Per questo il Catechismo afferma che “la vita umana deve essere rispettata e protetta in modo assoluto fin dal momento del concepimento. Dal primo istante della sua esistenza, l’essere umano deve vedersi riconosciuti i diritti della persona, tra i quali il diritto inviolabile di ogni essere innocente alla vita” (n. 2270). Questo è un insegnamento costante della Chiesa e mai mutato, dal primo secolo sino a oggi, infallibile. Lo stesso Concilio Vaticano II ha definito l’aborto un “abominevole delitto”.
Infatti, “l’aborto diretto, cioè voluto come un fine o come un mezzo, è gravemente contrario alla legge morale” (CCC 2271).
E visto “il danno irreparabile causato all’innocente ucciso, ai suoi genitori e a tutta la società” (CCC 2272), per tale crimine la Chiesa prevede la scomunica latae sententiae.
Chiaramente, dati questi presupposti, “il diritto inalienabile alla vita di ogni individuo umano innocente rappresenta un elemento costitutivo della società civile e della sua legislazione” (CCC 2273). Infatti, questo è il primo di tutti i diritti, un diritto fondamentale che le Costituzioni e le leggi degli Stati devono semplicemente riconoscere, perché esso le precede. Quando una normativa attacca la vita, allora non si può più parlare di Stato di diritto.
Inoltre, con la soppressione di un essere umano innocente e indifeso, si nega l’uguaglianza di tutti di fronte alla legge. E se la democrazia non tutela il diritto naturale e anzi, vi legifera contro, perde ogni legittimità. Di fronte a leggi come la 194/1978, il buon cristiano (ma anche il buon cittadino di qualunque altra confessione) è tenuto quindi a non obbedire, perché esse, non essendo conformi alla ragione, sono inique e cessano pertanto di essere leggi, diventando atti di violenza, come da sempre insegna la Chiesa.

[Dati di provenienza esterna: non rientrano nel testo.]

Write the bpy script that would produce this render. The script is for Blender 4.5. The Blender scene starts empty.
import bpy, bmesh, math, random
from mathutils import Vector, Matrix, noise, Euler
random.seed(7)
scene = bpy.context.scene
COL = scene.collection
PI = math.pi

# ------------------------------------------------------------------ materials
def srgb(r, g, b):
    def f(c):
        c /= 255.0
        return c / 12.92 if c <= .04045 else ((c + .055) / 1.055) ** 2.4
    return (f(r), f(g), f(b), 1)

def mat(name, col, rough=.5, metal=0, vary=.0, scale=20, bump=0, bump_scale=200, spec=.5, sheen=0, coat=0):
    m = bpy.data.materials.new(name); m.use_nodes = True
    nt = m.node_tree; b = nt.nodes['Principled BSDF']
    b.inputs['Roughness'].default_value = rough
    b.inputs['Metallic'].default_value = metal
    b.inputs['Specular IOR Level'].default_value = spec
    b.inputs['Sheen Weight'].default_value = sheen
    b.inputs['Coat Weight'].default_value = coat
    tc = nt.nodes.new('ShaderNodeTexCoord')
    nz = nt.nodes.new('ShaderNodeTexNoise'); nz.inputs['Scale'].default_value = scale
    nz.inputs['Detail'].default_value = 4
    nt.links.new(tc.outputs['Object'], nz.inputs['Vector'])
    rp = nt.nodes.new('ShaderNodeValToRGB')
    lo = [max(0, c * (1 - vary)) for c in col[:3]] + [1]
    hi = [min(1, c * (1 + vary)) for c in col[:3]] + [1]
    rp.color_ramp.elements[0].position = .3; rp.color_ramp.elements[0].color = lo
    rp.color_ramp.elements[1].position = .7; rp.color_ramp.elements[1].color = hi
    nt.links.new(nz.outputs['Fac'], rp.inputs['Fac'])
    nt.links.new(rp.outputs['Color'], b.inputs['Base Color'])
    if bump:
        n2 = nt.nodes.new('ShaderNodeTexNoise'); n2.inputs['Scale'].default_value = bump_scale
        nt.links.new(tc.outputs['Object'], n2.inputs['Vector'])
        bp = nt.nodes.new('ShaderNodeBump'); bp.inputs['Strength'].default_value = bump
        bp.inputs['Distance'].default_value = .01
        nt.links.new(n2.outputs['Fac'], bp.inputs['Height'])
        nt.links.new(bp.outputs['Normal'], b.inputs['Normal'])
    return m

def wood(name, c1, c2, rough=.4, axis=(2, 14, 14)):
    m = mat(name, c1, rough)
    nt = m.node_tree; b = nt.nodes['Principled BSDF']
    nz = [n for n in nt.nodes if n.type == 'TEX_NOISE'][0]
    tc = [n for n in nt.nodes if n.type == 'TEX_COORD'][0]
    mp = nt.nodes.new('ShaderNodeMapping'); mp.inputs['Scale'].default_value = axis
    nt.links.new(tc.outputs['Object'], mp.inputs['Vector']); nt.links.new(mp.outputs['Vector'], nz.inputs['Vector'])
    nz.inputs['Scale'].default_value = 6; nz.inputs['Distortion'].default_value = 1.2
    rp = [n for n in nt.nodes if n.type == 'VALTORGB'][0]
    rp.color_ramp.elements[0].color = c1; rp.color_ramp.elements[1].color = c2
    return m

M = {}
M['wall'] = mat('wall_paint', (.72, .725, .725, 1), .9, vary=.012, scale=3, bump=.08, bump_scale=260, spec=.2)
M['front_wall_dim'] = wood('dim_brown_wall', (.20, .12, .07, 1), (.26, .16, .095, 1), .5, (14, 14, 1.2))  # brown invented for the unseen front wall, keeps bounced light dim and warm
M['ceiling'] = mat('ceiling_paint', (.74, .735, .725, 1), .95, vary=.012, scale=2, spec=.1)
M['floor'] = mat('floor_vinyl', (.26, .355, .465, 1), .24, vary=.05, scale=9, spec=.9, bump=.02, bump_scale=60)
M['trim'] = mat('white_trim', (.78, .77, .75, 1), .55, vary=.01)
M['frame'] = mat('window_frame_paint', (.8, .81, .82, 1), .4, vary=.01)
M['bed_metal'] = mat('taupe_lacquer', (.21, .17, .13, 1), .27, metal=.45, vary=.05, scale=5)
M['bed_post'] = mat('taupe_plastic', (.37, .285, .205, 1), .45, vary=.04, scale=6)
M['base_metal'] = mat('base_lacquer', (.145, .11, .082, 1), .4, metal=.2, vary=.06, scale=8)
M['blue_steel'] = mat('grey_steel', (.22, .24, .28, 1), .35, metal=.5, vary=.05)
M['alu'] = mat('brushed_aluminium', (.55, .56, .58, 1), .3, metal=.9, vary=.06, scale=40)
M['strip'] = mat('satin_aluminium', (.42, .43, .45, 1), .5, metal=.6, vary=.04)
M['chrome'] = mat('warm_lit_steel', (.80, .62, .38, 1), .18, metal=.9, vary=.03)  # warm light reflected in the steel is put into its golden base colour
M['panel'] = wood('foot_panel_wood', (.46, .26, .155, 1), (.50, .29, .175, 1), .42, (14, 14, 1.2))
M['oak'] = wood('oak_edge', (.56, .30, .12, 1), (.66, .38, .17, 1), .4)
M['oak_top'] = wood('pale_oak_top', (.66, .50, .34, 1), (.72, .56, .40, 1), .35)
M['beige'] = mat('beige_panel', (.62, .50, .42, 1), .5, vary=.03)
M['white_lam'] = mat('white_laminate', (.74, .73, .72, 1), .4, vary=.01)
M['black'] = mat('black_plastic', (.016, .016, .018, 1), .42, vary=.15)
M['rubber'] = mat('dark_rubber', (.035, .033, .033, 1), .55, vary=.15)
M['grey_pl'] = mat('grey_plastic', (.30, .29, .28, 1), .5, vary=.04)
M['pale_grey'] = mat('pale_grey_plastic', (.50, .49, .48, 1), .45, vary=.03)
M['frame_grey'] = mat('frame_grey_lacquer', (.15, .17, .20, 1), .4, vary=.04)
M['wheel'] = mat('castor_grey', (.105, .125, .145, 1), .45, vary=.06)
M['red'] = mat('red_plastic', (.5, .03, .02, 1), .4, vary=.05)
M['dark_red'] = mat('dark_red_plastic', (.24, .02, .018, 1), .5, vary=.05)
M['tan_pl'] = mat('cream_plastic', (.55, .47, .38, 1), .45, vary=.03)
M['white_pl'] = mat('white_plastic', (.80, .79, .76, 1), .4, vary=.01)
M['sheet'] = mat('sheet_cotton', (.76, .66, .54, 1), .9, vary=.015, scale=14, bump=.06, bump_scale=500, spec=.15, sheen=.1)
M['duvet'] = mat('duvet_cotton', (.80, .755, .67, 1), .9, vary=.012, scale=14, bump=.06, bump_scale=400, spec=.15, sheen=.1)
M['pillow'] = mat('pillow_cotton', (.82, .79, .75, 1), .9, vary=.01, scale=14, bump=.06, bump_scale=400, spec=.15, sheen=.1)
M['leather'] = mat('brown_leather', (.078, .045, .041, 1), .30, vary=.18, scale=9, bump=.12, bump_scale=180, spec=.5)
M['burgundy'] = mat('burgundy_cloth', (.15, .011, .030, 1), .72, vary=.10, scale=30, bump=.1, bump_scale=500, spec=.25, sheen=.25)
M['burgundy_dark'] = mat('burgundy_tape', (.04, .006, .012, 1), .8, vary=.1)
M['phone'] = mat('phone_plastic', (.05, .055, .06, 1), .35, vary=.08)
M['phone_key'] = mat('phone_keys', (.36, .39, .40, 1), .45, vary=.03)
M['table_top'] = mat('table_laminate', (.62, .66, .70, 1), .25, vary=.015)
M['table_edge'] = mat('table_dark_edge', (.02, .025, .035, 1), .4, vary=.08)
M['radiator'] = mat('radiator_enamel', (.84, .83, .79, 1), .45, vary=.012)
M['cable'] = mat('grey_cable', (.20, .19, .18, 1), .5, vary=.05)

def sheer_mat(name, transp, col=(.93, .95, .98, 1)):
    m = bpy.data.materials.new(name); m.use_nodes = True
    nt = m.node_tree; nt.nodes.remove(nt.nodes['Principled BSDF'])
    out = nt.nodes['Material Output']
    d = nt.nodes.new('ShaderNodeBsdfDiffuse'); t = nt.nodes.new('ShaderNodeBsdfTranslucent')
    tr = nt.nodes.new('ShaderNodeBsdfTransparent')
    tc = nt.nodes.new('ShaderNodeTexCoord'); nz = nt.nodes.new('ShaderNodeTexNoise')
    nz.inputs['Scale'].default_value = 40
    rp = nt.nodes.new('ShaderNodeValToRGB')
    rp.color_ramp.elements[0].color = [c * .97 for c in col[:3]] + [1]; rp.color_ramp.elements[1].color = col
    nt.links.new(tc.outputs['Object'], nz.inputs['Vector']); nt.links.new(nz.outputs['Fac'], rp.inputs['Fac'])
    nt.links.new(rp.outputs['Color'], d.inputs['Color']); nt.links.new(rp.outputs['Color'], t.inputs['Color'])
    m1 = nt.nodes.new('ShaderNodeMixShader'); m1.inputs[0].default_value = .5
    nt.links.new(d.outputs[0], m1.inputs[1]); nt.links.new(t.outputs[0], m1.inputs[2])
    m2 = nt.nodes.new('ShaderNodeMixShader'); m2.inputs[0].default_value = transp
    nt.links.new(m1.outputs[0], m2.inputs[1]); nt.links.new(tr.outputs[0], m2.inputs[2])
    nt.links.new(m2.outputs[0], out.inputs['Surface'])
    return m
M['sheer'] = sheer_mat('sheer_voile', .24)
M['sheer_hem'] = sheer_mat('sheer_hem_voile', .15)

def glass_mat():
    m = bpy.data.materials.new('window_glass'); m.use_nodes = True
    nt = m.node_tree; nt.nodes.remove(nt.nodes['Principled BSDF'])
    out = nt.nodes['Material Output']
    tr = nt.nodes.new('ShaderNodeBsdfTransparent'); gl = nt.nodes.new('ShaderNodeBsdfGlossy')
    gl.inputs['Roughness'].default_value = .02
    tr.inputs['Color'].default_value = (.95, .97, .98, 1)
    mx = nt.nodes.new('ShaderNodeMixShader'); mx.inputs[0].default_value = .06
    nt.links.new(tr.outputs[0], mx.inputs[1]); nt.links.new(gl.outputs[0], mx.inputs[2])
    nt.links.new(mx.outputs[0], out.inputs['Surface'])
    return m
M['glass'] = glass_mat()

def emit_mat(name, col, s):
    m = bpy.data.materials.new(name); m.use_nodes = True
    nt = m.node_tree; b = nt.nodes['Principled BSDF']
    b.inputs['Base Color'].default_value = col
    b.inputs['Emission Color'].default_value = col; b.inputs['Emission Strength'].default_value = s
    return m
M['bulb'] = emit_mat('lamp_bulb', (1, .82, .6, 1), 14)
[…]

Se l’ordinamento giuridico, in tali casi, non riconoscesse il diritto all’obiezione di coscienza, ci troveremmo senz’altro dinanzi a uno stato totalitario, uno “Stato etico”, cioè un ente che pretendere di decidere da sé cosa è Bene e cosa è male. In tal caso il potere dello Stato risulterebbe alla fine illimitato e i cittadini diverrebbero sudditi, come ai tempi dell’assolutismo.
Ma nella lotta all’aborto – è utile ricordarlo e sottolinearlo – si devono chiedere anche sanzioni penali per chi si macchia di tale delitto. Se, infatti, di omicidio di un innocente si tratta, non si vede perché uno Stato non dovrebbe prevedere il carcere per chi vi si rende responsabile e complice.
Lo esigono la coerenza e la giustizia.